--- begin DATA PROVIDED ---

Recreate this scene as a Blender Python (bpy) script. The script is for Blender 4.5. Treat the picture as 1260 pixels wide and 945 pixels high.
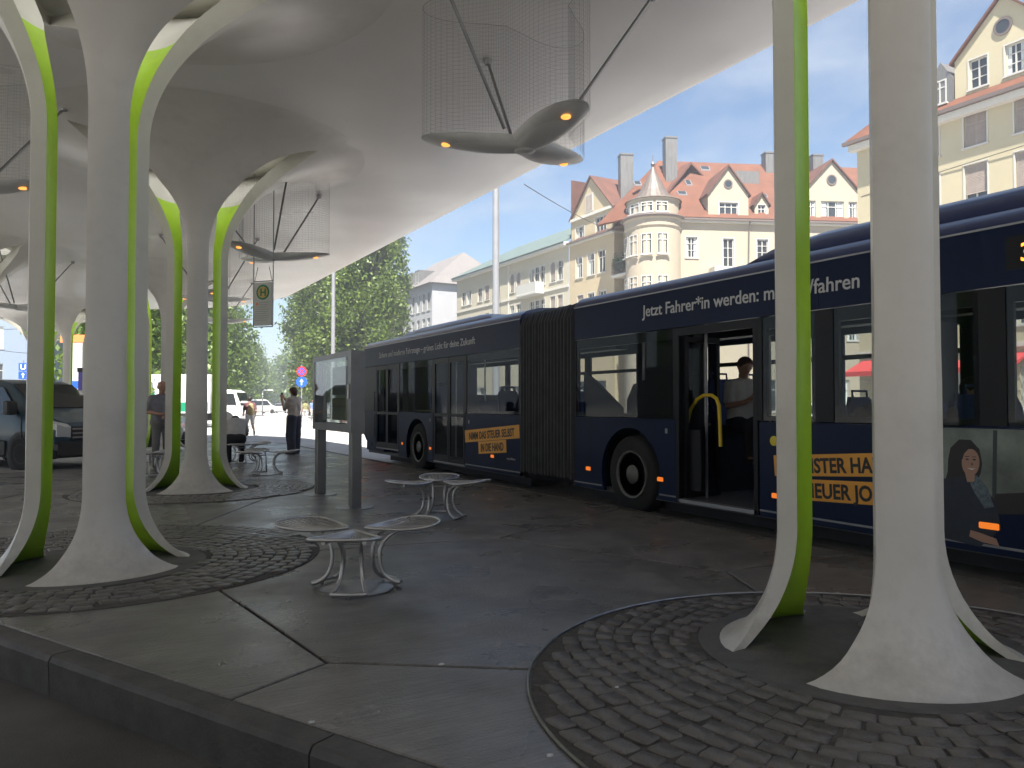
import bpy, math, random
import numpy as np
from mathutils import Vector, Matrix

random.seed(7)
rng = np.random.default_rng(7)
sc = bpy.context.scene
for _o in list(bpy.data.objects):
    bpy.data.objects.remove(_o)
C = sc.collection
R = math.radians
PI = math.pi

# ------------------------------------------------------------------ camera
cam_d = bpy.data.cameras.new('camera')
cam = bpy.data.objects.new('camera', cam_d)
C.objects.link(cam)
cam.location = (0, 0, 1.30)
cam.rotation_euler = (R(91.48), R(0.0), R(-29.3))
cam_d.sensor_width = 36
cam_d.lens = 27.03
cam_d.clip_start = 0.05
cam_d.clip_end = 3000
sc.camera = cam

# ------------------------------------------------------------------ sky and sun
SUN_H, SUN_E = 207.0, 60.0          # compass heading of the sun from +Y (clockwise), elevation
w = bpy.data.worlds.new('World')
sc.world = w
w.use_nodes = True
nt = w.node_tree
nt.nodes.clear()
wo = nt.nodes.new('ShaderNodeOutputWorld')
bg = nt.nodes.new('ShaderNodeBackground')
sky = nt.nodes.new('ShaderNodeTexSky')
sky.sky_type = 'NISHITA'
sky.sun_disc = False
sky.sun_elevation = R(SUN_E)
sky.sun_rotation = R(SUN_H)
sky.air_density = 1.0
sky.dust_density = 0.25
sky.ozone_density = 1.5
tc = nt.nodes.new('ShaderNodeTexCoord')
mp = nt.nodes.new('ShaderNodeMapping')
mp.inputs['Scale'].default_value = (1.6, 1.6, 4.5)
mp.inputs['Location'].default_value = (0.3, 0.9, 0.2)
no = nt.nodes.new('ShaderNodeTexNoise')
no.inputs['Scale'].default_value = 2.1
no.inputs['Detail'].default_value = 7
no.inputs['Roughness'].default_value = 0.58
no.inputs['Distortion'].default_value = 0.35
cr = nt.nodes.new('ShaderNodeValToRGB')
cr.color_ramp.elements[0].position = 0.45
cr.color_ramp.elements[0].color = (0, 0, 0, 1)
cr.color_ramp.elements[1].position = 0.80
cr.color_ramp.elements[1].color = (0.75, 0.75, 0.75, 1)
mixc = nt.nodes.new('ShaderNodeMixRGB')
mixc.inputs['Color2'].default_value = (4.6, 5.0, 5.6, 1)
nt.links.new(tc.outputs['Generated'], mp.inputs['Vector'])
nt.links.new(mp.outputs['Vector'], no.inputs['Vector'])
nt.links.new(no.outputs['Fac'], cr.inputs['Fac'])
nt.links.new(cr.outputs['Color'], mixc.inputs['Fac'])
nt.links.new(sky.outputs['Color'], mixc.inputs['Color1'])
nt.links.new(mixc.outputs['Color'], bg.inputs['Color'])
bg.inputs['Strength'].default_value = 0.054
nt.links.new(bg.outputs['Background'], wo.inputs['Surface'])

sun_d = bpy.data.lights.new('sun', 'SUN')
sun_d.energy = 5.0
sun_d.angle = R(0.6)
sun_d.color = (1.0, 0.95, 0.86)
sun = bpy.data.objects.new('sun', sun_d)
C.objects.link(sun)
_ts = Vector((math.sin(R(SUN_H)) * math.cos(R(SUN_E)), math.cos(R(SUN_H)) * math.cos(R(SUN_E)), math.sin(R(SUN_E))))
sun.rotation_euler = _ts.to_track_quat('Z', 'Y').to_euler()
sun.location = (-10, -20, 40)

sc.view_settings.view_transform = 'Standard'
sc.view_settings.look = 'None'
sc.view_settings.gamma = 1.0
sc.view_settings.exposure = 1.75
sc.view_settings.use_curve_mapping = False
sc.cycles.max_bounces = 10
sc.cycles.diffuse_bounces = 6
sc.cycles.glossy_bounces = 4
sc.cycles.transparent_max_bounces = 24
sc.cycles.transmission_bounces = 6
sc.cycles.volume_bounces = 0
sc.cycles.caustics_reflective = False
sc.cycles.caustics_refractive = False
sc.cycles.sample_clamp_indirect = 6.0
sc.cycles.use_denoising = True

# ------------------------------------------------------------------ helpers
_th = R(29.3)
CC, SS = math.cos(_th), math.sin(_th)


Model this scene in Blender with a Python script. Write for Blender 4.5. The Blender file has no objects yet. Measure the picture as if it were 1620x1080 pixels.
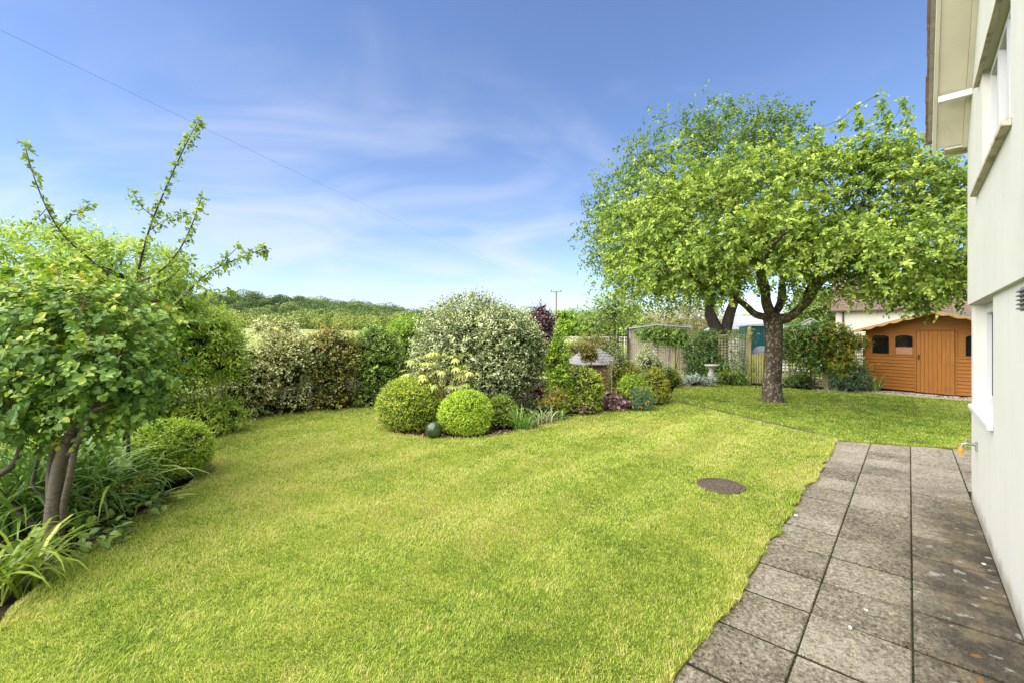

--- end DATA PROVIDED ---

* [TASK GOAL]: State the count of lines in the data holding the word "Blender", adding nothing to it.

* [RESULT]: 2